Your task is to transcribe, without alteration, the lines from the top of the material below through the line bearing "nt.links.new(fac, r.inputs['Fac']); return", inclusive.

## Begin

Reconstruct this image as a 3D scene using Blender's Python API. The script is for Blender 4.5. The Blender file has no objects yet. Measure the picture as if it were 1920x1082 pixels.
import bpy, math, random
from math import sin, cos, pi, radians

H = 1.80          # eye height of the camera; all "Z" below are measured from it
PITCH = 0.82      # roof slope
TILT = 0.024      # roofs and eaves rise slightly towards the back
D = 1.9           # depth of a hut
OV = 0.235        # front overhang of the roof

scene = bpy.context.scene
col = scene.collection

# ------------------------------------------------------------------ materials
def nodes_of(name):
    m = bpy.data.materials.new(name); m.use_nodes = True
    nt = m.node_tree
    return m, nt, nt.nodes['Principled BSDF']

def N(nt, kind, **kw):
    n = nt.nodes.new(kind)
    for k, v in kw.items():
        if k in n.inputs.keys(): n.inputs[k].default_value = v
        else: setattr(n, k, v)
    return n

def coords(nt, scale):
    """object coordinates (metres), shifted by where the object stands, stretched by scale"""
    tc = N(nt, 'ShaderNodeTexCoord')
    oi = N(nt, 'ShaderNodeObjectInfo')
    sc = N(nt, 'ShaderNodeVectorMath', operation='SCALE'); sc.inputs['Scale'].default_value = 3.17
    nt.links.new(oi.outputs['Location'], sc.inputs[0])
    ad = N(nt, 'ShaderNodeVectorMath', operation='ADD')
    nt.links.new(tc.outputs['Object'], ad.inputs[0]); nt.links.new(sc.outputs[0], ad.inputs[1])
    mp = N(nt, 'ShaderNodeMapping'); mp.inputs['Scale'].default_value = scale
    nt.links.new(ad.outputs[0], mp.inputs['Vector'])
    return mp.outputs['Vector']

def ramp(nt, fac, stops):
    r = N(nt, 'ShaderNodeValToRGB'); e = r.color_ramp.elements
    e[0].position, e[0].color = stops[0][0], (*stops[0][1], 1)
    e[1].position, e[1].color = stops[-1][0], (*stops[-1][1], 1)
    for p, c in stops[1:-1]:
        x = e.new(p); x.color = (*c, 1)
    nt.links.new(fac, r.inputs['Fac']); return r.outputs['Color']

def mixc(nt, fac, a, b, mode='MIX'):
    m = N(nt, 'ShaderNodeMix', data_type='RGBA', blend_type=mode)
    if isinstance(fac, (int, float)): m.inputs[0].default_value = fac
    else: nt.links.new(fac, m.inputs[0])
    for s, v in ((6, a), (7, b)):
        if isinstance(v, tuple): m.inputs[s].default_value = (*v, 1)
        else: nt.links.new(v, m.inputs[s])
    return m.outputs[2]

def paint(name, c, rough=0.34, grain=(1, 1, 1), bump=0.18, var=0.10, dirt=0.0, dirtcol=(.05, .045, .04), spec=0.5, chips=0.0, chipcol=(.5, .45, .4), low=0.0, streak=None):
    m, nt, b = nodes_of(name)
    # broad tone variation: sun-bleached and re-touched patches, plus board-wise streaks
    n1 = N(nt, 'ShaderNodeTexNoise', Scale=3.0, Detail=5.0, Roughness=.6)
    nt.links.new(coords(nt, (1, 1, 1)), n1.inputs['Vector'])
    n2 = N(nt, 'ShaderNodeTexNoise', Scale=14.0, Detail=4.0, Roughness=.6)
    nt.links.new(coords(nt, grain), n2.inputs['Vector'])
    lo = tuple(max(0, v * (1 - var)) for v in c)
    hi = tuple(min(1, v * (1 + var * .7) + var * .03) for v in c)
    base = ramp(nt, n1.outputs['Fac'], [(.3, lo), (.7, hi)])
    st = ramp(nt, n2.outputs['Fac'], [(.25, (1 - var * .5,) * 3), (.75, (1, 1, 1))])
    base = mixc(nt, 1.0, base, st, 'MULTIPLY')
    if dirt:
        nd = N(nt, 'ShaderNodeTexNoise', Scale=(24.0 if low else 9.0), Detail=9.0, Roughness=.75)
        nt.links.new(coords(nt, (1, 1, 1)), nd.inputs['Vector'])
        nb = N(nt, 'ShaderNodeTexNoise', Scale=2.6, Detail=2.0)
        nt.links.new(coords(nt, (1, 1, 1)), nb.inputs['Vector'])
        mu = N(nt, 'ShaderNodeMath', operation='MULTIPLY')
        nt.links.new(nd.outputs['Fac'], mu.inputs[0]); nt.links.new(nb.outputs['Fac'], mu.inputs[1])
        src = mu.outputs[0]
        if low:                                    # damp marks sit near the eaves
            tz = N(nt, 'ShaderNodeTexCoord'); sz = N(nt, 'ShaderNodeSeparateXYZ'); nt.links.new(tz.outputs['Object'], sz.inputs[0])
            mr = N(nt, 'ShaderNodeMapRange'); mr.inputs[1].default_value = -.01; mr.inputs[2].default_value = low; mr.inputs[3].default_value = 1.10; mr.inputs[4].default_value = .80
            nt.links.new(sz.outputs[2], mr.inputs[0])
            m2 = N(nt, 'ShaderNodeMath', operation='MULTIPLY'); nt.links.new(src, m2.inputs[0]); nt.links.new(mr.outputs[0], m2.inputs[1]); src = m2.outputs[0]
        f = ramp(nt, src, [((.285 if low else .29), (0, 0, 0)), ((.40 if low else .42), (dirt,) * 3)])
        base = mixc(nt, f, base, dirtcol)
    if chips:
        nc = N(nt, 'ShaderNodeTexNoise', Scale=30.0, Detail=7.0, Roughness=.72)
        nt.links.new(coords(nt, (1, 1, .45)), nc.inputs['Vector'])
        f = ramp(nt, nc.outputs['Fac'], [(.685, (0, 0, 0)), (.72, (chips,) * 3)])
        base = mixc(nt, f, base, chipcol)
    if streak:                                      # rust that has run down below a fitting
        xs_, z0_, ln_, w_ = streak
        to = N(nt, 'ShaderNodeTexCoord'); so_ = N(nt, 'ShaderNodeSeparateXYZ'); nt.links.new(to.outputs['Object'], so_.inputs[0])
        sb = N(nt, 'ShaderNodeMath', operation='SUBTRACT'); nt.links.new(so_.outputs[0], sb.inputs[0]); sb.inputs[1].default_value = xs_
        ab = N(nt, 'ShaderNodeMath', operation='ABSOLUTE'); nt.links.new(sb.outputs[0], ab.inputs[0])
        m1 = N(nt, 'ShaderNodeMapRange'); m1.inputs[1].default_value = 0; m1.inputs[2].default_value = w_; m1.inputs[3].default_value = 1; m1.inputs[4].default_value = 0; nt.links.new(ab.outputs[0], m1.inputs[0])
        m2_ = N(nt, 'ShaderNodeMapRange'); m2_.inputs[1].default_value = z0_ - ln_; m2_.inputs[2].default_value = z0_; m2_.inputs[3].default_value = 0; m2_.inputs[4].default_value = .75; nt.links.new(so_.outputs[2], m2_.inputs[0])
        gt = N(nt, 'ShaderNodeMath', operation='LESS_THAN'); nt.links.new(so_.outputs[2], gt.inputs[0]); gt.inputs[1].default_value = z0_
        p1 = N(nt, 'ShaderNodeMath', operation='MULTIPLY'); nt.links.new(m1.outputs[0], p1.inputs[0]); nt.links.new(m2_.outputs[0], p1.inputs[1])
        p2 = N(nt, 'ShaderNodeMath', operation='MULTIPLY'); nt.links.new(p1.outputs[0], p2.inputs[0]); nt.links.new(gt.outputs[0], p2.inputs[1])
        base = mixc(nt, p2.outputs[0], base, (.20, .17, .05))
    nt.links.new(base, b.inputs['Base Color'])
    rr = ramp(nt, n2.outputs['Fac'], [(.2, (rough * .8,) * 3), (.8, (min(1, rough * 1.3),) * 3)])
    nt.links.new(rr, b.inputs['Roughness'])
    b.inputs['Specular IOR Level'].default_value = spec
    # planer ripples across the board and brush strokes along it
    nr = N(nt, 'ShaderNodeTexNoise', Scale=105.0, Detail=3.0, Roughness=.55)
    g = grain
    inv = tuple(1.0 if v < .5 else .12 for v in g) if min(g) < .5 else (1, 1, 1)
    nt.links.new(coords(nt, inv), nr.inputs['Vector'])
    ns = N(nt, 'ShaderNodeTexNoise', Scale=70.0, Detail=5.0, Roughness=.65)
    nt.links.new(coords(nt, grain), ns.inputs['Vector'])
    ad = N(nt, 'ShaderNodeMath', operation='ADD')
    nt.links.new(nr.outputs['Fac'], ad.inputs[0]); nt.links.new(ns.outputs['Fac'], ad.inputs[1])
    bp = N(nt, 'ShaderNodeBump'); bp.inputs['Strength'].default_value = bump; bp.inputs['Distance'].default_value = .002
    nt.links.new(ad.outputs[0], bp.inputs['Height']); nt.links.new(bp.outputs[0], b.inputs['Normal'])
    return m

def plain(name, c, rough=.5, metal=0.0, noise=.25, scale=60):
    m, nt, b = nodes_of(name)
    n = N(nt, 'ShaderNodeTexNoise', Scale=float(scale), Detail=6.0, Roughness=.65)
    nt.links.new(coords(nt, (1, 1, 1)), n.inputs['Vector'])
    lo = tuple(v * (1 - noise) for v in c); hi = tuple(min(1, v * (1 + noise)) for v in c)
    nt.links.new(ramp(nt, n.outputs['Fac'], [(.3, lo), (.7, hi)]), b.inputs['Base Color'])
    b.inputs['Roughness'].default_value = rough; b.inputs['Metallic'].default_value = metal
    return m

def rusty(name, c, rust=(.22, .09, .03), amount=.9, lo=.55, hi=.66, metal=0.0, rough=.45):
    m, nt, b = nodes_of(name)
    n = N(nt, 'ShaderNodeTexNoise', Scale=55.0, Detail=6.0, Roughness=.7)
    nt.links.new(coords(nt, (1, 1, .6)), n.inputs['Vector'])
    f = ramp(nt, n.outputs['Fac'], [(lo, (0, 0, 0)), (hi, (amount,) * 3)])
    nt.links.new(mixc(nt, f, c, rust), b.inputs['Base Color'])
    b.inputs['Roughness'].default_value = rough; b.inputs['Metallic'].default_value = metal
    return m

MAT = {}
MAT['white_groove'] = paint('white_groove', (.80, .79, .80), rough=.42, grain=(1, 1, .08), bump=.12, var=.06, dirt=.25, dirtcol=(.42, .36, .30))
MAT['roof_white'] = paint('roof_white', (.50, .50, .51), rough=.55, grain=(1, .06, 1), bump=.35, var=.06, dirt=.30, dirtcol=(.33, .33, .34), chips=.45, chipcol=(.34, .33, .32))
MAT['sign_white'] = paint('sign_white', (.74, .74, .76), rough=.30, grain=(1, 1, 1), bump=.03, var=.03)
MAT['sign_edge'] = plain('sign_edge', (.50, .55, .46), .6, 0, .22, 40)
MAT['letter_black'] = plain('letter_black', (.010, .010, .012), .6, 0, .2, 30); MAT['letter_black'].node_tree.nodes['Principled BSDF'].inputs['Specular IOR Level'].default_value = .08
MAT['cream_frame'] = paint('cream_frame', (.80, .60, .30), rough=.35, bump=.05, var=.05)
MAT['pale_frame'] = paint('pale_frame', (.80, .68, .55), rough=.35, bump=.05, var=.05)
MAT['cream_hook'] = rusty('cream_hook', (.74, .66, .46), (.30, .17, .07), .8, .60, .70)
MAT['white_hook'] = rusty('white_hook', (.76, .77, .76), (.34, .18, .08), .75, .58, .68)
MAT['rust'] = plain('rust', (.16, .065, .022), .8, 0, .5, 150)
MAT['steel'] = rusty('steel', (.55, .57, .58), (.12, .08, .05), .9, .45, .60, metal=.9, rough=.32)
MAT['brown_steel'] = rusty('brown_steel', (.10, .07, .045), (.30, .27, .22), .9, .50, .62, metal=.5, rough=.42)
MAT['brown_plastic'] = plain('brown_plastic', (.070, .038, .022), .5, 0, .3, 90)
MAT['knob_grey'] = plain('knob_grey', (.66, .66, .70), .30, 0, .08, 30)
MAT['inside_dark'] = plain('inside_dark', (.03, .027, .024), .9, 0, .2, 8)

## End

— Answer for the task —
Reconstruct this image as a 3D scene using Blender's Python API. The script is for Blender 4.5. The Blender file has no objects yet. Measure the picture as if it were 1920x1082 pixels.
import bpy, math, random
from math import sin, cos, pi, radians

H = 1.80          # eye height of the camera; all "Z" below are measured from it
PITCH = 0.82      # roof slope
TILT = 0.024      # roofs and eaves rise slightly towards the back
D = 1.9           # depth of a hut
OV = 0.235        # front overhang of the roof

scene = bpy.context.scene
col = scene.collection

# ------------------------------------------------------------------ materials
def nodes_of(name):
    m = bpy.data.materials.new(name); m.use_nodes = True
    nt = m.node_tree
    return m, nt, nt.nodes['Principled BSDF']

def N(nt, kind, **kw):
    n = nt.nodes.new(kind)
    for k, v in kw.items():
        if k in n.inputs.keys(): n.inputs[k].default_value = v
        else: setattr(n, k, v)
    return n

def coords(nt, scale):
    """object coordinates (metres), shifted by where the object stands, stretched by scale"""
    tc = N(nt, 'ShaderNodeTexCoord')
    oi = N(nt, 'ShaderNodeObjectInfo')
    sc = N(nt, 'ShaderNodeVectorMath', operation='SCALE'); sc.inputs['Scale'].default_value = 3.17
    nt.links.new(oi.outputs['Location'], sc.inputs[0])
    ad = N(nt, 'ShaderNodeVectorMath', operation='ADD')
    nt.links.new(tc.outputs['Object'], ad.inputs[0]); nt.links.new(sc.outputs[0], ad.inputs[1])
    mp = N(nt, 'ShaderNodeMapping'); mp.inputs['Scale'].default_value = scale
    nt.links.new(ad.outputs[0], mp.inputs['Vector'])
    return mp.outputs['Vector']

def ramp(nt, fac, stops):
    r = N(nt, 'ShaderNodeValToRGB'); e = r.color_ramp.elements
    e[0].position, e[0].color = stops[0][0], (*stops[0][1], 1)
    e[1].position, e[1].color = stops[-1][0], (*stops[-1][1], 1)
    for p, c in stops[1:-1]:
        x = e.new(p); x.color = (*c, 1)
    nt.links.new(fac, r.inputs['Fac']); return r.outputs['Color']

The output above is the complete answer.